DESCRIPTION OF THE TASK:
Copy every line of the data exactly, leaving nothing out.
----------
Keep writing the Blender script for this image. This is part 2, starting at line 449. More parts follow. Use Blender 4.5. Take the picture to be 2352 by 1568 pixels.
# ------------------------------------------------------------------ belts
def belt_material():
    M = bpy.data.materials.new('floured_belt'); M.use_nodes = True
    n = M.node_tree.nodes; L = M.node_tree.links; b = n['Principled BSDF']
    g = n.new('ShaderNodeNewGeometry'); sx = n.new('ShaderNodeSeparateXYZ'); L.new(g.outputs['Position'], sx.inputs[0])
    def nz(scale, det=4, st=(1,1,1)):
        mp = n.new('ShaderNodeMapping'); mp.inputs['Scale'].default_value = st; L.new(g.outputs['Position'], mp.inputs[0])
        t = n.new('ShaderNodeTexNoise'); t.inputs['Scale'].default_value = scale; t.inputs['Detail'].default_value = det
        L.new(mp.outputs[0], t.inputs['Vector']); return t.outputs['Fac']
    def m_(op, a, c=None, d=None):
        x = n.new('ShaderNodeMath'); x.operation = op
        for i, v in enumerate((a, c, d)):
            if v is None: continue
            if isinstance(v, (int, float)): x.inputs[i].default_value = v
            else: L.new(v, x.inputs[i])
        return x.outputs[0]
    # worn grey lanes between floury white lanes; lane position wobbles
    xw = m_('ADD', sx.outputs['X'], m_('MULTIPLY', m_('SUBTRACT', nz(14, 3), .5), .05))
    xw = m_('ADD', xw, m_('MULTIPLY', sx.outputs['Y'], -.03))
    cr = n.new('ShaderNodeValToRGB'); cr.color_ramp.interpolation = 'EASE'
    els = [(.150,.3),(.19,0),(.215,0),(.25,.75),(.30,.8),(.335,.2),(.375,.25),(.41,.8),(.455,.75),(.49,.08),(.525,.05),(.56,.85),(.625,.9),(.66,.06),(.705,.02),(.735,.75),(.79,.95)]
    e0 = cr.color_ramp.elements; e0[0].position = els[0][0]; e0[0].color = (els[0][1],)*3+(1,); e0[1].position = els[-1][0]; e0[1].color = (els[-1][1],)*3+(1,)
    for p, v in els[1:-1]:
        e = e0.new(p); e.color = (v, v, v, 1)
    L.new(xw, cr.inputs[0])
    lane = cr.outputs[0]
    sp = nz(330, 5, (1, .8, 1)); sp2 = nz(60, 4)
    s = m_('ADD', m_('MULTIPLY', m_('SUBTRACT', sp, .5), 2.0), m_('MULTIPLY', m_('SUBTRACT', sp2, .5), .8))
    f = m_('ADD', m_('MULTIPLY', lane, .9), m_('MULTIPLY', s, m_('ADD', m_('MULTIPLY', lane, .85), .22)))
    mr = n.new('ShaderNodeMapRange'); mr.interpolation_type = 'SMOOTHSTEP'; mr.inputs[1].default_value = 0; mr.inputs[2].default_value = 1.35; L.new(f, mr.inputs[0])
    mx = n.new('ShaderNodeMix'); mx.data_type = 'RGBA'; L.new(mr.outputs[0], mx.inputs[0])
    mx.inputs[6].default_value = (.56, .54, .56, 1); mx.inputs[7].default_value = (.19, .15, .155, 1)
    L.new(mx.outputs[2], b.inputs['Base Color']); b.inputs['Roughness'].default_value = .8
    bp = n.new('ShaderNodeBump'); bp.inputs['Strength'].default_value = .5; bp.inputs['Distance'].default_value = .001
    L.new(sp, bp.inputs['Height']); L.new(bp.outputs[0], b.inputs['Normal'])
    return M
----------
TASK RESULT:
Keep writing the Blender script for this image. This is part 2, starting at line 449. More parts follow. Use Blender 4.5. Take the picture to be 2352 by 1568 pixels.
# ------------------------------------------------------------------ belts
def belt_material():
    M = bpy.data.materials.new('floured_belt'); M.use_nodes = True
    n = M.node_tree.nodes; L = M.node_tree.links; b = n['Principled BSDF']
    g = n.new('ShaderNodeNewGeometry'); sx = n.new('ShaderNodeSeparateXYZ'); L.new(g.outputs['Position'], sx.inputs[0])
    def nz(scale, det=4, st=(1,1,1)):
        mp = n.new('ShaderNodeMapping'); mp.inputs['Scale'].default_value = st; L.new(g.outputs['Position'], mp.inputs[0])
        t = n.new('ShaderNodeTexNoise'); t.inputs['Scale'].default_value = scale; t.inputs['Detail'].default_value = det
        L.new(mp.outputs[0], t.inputs['Vector']); return t.outputs['Fac']
    def m_(op, a, c=None, d=None):
        x = n.new('ShaderNodeMath'); x.operation = op
        for i, v in enumerate((a, c, d)):
            if v is None: continue
            if isinstance(v, (int, float)): x.inputs[i].default_value = v
            else: L.new(v, x.inputs[i])
        return x.outputs[0]
    # worn grey lanes between floury white lanes; lane position wobbles
    xw = m_('ADD', sx.outputs['X'], m_('MULTIPLY', m_('SUBTRACT', nz(14, 3), .5), .05))
    xw = m_('ADD', xw, m_('MULTIPLY', sx.outputs['Y'], -.03))
    cr = n.new('ShaderNodeValToRGB'); cr.color_ramp.interpolation = 'EASE'
    els = [(.150,.3),(.19,0),(.215,0),(.25,.75),(.30,.8),(.335,.2),(.375,.25),(.41,.8),(.455,.75),(.49,.08),(.525,.05),(.56,.85),(.625,.9),(.66,.06),(.705,.02),(.735,.75),(.79,.95)]
    e0 = cr.color_ramp.elements; e0[0].position = els[0][0]; e0[0].color = (els[0][1],)*3+(1,); e0[1].position = els[-1][0]; e0[1].color = (els[-1][1],)*3+(1,)
    for p, v in els[1:-1]:
        e = e0.new(p); e.color = (v, v, v, 1)
    L.new(xw, cr.inputs[0])
    lane = cr.outputs[0]
    sp = nz(330, 5, (1, .8, 1)); sp2 = nz(60, 4)
    s = m_('ADD', m_('MULTIPLY', m_('SUBTRACT', sp, .5), 2.0), m_('MULTIPLY', m_('SUBTRACT', sp2, .5), .8))
    f = m_('ADD', m_('MULTIPLY', lane, .9), m_('MULTIPLY', s, m_('ADD', m_('MULTIPLY', lane, .85), .22)))
    mr = n.new('ShaderNodeMapRange'); mr.interpolation_type = 'SMOOTHSTEP'; mr.inputs[1].default_value = 0; mr.inputs[2].default_value = 1.35; L.new(f, mr.inputs[0])
    mx = n.new('ShaderNodeMix'); mx.data_type = 'RGBA'; L.new(mr.outputs[0], mx.inputs[0])
    mx.inputs[6].default_value = (.56, .54, .56, 1); mx.inputs[7].default_value = (.19, .15, .155, 1)
    L.new(mx.outputs[2], b.inputs['Base Color']); b.inputs['Roughness'].default_value = .8
    bp = n.new('ShaderNodeBump'); bp.inputs['Strength'].default_value = .5; bp.inputs['Distance'].default_value = .001
    L.new(sp, bp.inputs['Height']); L.new(bp.outputs[0], b.inputs['Normal'])
    return M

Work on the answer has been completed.